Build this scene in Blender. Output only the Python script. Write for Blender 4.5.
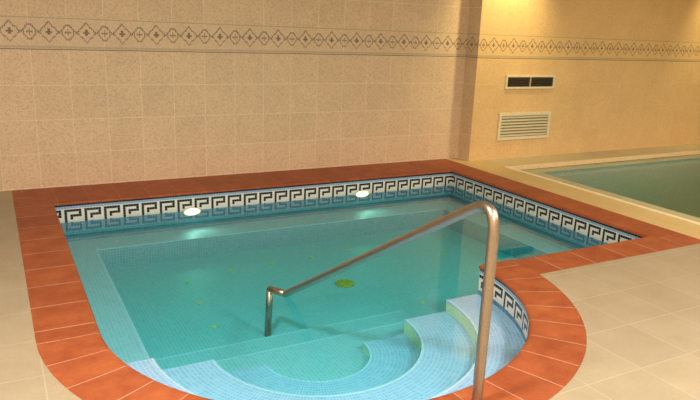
import bpy, bmesh, math, random
from mathutils import Vector, Matrix
from mathutils.geometry import tessellate_polygon
random.seed(7)
for _o in list(bpy.data.objects): bpy.data.objects.remove(_o)
S = bpy.context.scene
C = S.collection
PI = math.pi

# ------------------------------------------------------------------ camera
cd = bpy.data.cameras.new('camera'); cam = bpy.data.objects.new('camera', cd); C.objects.link(cam)
_r = Vector((0.8789621177, -0.4753111573, 0.0387930329)); _u = Vector((0.0889374444, 0.2432964409, 0.9658659187))
_f = Vector((0.4685250544, 0.8455094001, -0.2561213146))
cam.matrix_world = Matrix(((_r.x, _u.x, -_f.x, 0), (_r.y, _u.y, -_f.y, 0), (_r.z, _u.z, -_f.z, 1.5), (0, 0, 0, 1)))
cd.sensor_width = 36; cd.lens = 33.5576; cd.clip_start = 0.02; cd.clip_end = 100
S.camera = cam
# ------------------------------------------------------------------ view, world
S.view_settings.view_transform = 'Standard'; S.view_settings.look = 'None'
S.view_settings.gamma = 1; S.view_settings.use_curve_mapping = False
S.view_settings.exposure = 0.2
W = bpy.data.worlds.new('world'); S.world = W; W.use_nodes = True
W.node_tree.nodes['Background'].inputs[0].default_value = (1.0, 0.93, 0.8, 1); W.node_tree.nodes['Background'].inputs[1].default_value = 0.3
# ------------------------------------------------------------------ ceiling lamps added out of view, and the wall washers
def area(name, loc, size, power, col, target=None, spread=180):
    l = bpy.data.lights.new(name, 'AREA'); l.shape = 'DISK'; l.size = size; l.energy = power; l.color = col; l.spread = math.radians(spread)
    o = bpy.data.objects.new(name, l); C.objects.link(o); o.location = loc
    if target: o.rotation_euler = (Vector(target) - Vector(loc)).to_track_quat('-Z', 'Y').to_euler()
    return o
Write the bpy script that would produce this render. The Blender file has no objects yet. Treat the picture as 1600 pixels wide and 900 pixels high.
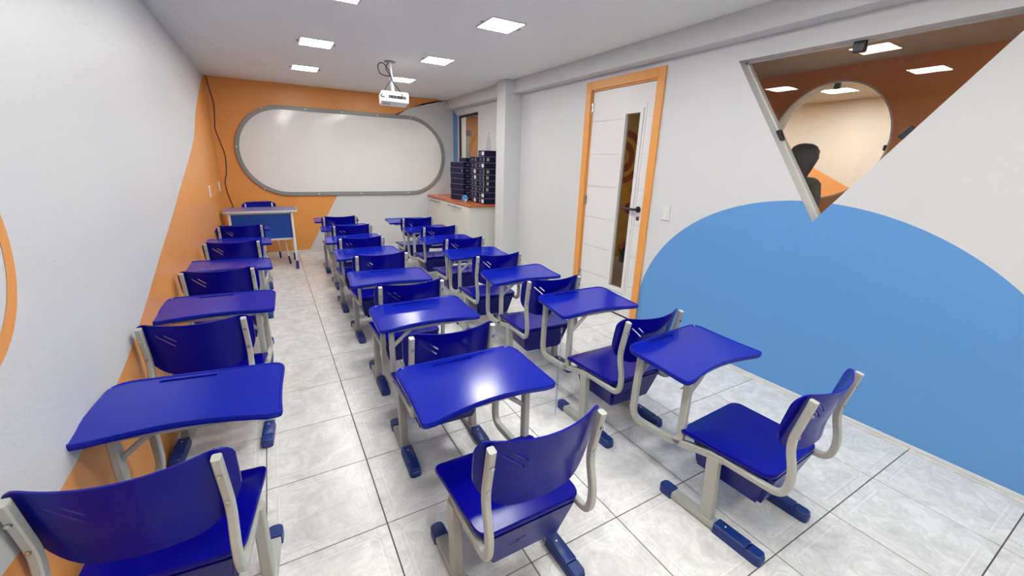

- - -

• _Your task_: In your copy, leave out the pictures and reproduce the material above exactly.

• _Written answer_:
Build this scene in Blender. Output only the Python script. Write for Blender 4.5.
import bpy, bmesh, math, random
from mathutils import Vector, Matrix
from mathutils.geometry import tessellate_polygon
random.seed(7)
for _o in list(bpy.data.objects): bpy.data.objects.remove(_o)
S = bpy.context.scene
C = S.collection
PI = math.pi

# ------------------------------------------------------------------ camera
cd = bpy.data.cameras.new('camera'); cam = bpy.data.objects.new('camera', cd); C.objects.link(cam)
_r = Vector((0.8789621177, -0.4753111573, 0.0387930329)); _u = Vector((0.0889374444, 0.2432964409, 0.9658659187))
_f = Vector((0.4685250544, 0.8455094001, -0.2561213146))
cam.matrix_world = Matrix(((_r.x, _u.x, -_f.x, 0), (_r.y, _u.y, -_f.y, 0), (_r.z, _u.z, -_f.z, 1.5), (0, 0, 0, 1)))
cd.sensor_width = 36; cd.lens = 33.5576; cd.clip_start = 0.02; cd.clip_end = 100
S.camera = cam
# ------------------------------------------------------------------ view, world
S.view_settings.view_transform = 'Standard'; S.view_settings.look = 'None'
S.view_settings.gamma = 1; S.view_settings.use_curve_mapping = False
S.view_settings.exposure = 0.2
W = bpy.data.worlds.new('world'); S.world = W; W.use_nodes = True
W.node_tree.nodes['Background'].inputs[0].default_value = (1.0, 0.93, 0.8, 1); W.node_tree.nodes['Background'].inputs[1].default_value = 0.3
# ------------------------------------------------------------------ ceiling lamps added out of view, and the wall washers
def area(name, loc, size, power, col, target=None, spread=180):
    l = bpy.data.lights.new(name, 'AREA'); l.shape = 'DISK'; l.size = size; l.energy = power; l.color = col; l.spread = math.radians(spread)
    o = bpy.data.objects.new(name, l); C.objects.link(o); o.location = loc
    if target: o.rotation_euler = (Vector(target) - Vector(loc)).to_track_quat('-Z', 'Y').to_euler()
    return o
Write the bpy script that would produce this render. The Blender file has no objects yet. Treat the picture as 1600 pixels wide and 900 pixels high.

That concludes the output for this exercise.